**EXTRACTED DATA**

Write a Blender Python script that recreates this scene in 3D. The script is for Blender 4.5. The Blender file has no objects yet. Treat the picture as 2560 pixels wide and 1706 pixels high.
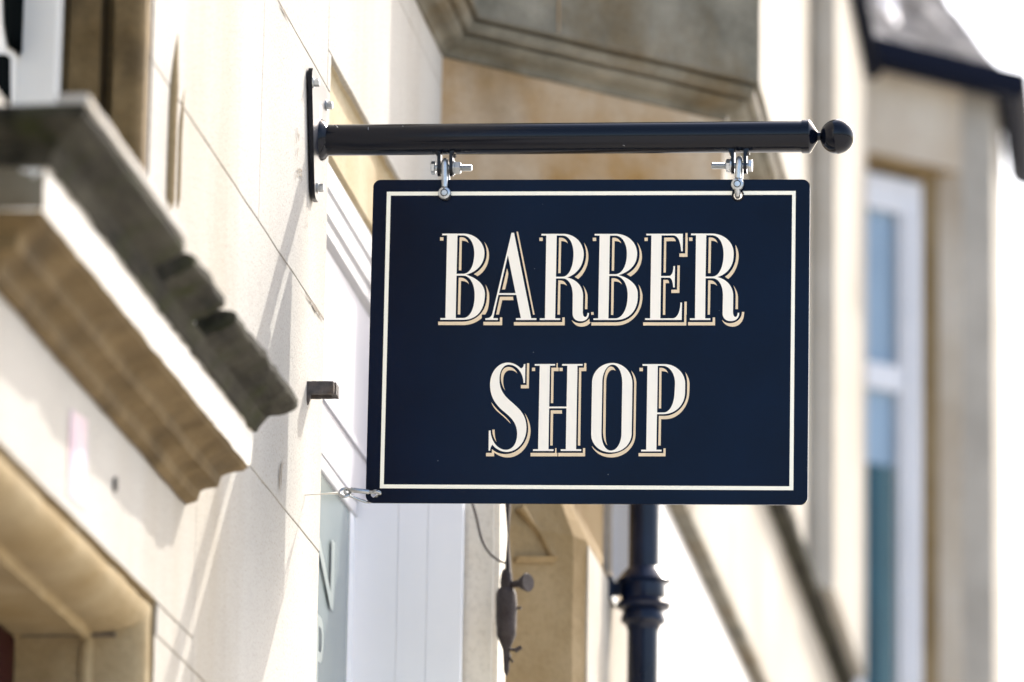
==
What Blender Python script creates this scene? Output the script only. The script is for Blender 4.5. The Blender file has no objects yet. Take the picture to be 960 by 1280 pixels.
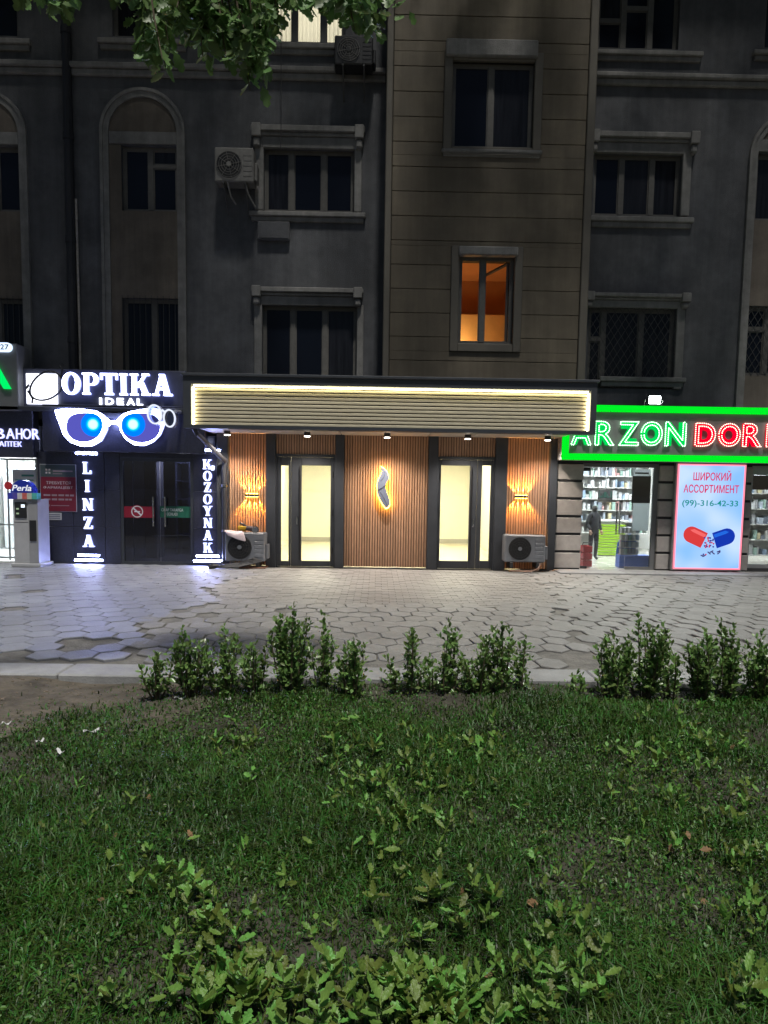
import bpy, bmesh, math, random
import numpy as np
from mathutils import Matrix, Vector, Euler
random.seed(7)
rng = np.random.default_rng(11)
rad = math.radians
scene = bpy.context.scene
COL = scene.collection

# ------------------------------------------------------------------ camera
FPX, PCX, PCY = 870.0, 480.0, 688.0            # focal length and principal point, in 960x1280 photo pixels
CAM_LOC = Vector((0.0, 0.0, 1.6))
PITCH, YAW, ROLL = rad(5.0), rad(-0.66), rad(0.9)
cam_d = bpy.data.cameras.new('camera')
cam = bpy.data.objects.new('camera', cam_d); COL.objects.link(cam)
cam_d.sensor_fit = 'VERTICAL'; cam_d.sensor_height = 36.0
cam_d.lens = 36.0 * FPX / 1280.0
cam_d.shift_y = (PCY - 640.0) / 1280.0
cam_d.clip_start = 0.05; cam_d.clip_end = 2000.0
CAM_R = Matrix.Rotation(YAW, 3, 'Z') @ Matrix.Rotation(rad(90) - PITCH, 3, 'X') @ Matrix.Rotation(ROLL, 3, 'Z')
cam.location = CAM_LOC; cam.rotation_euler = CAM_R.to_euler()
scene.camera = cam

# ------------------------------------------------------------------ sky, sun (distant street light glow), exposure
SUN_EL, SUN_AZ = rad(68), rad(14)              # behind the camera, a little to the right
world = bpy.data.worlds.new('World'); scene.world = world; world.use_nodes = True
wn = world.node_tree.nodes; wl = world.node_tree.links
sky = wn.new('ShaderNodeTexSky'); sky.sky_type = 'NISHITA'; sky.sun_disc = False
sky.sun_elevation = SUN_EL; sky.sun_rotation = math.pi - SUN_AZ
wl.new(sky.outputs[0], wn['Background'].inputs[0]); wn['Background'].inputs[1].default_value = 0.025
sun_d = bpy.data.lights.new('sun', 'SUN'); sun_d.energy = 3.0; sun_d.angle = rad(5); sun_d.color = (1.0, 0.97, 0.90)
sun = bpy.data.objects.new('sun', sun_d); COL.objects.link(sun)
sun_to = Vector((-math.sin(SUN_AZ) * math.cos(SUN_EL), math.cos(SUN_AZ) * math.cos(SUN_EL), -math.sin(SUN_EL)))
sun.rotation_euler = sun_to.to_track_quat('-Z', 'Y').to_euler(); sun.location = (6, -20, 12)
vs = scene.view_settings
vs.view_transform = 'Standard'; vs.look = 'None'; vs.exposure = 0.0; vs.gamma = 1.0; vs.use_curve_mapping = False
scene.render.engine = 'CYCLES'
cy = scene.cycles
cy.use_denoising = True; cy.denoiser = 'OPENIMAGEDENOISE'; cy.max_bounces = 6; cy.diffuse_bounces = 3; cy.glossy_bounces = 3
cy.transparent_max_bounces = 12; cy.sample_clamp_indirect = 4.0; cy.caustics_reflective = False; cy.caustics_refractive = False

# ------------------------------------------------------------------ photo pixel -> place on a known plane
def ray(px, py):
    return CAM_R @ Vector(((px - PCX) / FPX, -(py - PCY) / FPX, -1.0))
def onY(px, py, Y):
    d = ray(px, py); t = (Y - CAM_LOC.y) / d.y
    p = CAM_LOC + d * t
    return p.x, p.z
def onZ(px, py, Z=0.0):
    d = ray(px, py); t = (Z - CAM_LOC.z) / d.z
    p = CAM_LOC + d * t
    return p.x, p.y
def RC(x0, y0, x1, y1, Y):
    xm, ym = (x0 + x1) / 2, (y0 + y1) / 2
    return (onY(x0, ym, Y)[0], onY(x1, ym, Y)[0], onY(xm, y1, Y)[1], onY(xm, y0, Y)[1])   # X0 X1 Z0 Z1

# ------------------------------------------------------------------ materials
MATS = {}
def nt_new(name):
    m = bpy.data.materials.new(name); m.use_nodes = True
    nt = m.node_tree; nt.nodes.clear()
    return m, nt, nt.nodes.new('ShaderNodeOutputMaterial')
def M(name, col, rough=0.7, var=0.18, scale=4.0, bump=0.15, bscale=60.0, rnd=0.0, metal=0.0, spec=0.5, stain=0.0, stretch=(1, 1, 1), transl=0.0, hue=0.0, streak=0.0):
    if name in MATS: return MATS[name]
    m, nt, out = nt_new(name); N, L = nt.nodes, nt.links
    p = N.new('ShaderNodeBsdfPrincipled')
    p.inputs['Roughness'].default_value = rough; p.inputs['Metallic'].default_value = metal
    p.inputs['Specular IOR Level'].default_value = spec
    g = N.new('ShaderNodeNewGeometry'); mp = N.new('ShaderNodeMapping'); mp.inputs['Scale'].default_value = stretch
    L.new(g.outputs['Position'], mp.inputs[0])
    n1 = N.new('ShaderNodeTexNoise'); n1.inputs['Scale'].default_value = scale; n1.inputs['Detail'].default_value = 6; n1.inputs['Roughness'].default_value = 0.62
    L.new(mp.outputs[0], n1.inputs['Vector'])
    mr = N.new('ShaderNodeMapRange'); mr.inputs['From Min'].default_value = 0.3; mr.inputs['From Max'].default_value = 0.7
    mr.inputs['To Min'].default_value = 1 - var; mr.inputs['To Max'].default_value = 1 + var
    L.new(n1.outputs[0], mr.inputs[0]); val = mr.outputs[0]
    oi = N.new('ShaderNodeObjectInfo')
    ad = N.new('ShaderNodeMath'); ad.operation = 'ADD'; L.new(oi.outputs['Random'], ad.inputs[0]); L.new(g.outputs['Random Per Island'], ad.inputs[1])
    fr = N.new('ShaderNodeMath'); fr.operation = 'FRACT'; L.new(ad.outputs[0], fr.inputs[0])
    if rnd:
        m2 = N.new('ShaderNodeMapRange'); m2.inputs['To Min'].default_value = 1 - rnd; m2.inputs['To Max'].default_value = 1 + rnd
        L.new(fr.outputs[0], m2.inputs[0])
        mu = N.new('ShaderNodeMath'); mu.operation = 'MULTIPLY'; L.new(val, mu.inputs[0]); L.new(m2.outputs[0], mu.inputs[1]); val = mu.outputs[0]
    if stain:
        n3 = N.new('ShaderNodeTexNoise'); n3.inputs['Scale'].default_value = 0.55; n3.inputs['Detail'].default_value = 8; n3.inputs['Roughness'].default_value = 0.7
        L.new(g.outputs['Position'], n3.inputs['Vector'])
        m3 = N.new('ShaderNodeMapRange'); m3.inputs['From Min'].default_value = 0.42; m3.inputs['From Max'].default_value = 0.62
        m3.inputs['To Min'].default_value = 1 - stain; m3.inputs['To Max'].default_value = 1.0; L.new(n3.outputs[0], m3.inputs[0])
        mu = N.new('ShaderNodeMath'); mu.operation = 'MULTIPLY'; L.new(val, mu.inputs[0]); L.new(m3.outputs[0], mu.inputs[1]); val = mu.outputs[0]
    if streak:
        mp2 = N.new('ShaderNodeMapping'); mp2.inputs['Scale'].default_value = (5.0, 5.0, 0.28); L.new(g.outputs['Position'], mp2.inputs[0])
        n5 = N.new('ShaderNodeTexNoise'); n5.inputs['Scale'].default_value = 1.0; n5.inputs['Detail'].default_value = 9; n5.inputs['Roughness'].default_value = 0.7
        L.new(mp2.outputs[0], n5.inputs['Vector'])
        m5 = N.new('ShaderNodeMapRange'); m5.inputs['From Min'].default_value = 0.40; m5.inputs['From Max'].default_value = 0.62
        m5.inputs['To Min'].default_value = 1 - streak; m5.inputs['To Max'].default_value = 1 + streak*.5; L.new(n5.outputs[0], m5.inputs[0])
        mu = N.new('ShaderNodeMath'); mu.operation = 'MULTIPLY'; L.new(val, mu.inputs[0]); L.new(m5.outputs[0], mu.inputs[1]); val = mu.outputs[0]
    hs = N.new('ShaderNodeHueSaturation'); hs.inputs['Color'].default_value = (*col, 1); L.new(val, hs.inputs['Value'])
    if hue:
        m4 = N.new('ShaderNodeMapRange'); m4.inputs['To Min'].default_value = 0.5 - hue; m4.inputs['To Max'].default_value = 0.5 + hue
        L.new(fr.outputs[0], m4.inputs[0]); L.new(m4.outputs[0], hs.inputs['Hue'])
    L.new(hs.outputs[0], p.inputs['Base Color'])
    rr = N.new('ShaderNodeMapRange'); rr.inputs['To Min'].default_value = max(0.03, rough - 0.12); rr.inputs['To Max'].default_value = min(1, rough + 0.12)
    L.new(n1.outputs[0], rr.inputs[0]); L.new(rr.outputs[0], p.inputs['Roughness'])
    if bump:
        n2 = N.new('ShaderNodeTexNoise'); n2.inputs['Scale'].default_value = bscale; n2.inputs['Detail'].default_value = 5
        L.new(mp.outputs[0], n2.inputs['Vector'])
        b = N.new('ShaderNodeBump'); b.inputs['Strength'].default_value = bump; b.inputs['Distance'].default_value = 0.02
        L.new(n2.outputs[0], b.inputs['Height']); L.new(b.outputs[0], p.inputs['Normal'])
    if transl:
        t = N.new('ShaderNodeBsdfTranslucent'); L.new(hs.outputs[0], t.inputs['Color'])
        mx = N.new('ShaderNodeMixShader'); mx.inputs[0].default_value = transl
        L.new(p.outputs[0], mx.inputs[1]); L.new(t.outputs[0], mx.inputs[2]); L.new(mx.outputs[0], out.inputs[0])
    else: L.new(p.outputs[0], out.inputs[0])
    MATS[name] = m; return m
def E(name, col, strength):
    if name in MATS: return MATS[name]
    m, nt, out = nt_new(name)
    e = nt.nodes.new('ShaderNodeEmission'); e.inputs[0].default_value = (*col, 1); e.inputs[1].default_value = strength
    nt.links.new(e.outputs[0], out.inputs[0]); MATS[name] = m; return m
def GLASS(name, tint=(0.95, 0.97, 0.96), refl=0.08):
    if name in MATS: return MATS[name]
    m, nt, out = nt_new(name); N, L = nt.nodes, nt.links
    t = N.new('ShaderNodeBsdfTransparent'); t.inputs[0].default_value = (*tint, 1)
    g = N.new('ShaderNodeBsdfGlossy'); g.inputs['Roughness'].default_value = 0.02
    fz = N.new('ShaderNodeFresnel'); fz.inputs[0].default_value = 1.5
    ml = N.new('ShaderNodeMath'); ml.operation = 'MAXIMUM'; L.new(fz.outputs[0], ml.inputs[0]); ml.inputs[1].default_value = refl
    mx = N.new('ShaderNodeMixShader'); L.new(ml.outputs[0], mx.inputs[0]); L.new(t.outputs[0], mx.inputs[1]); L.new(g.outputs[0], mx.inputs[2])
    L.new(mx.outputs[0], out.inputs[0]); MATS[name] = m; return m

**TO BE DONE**
Nothing but the lines from the one containing "What Blender Python" through the one containing "COL = scene.collection" should be echoed, each exactly as it stands; pictures are excluded.

**ANSWER**
What Blender Python script creates this scene? Output the script only. The script is for Blender 4.5. The Blender file has no objects yet. Take the picture to be 960 by 1280 pixels.
import bpy, bmesh, math, random
import numpy as np
from mathutils import Matrix, Vector, Euler
random.seed(7)
rng = np.random.default_rng(11)
rad = math.radians
scene = bpy.context.scene
COL = scene.collection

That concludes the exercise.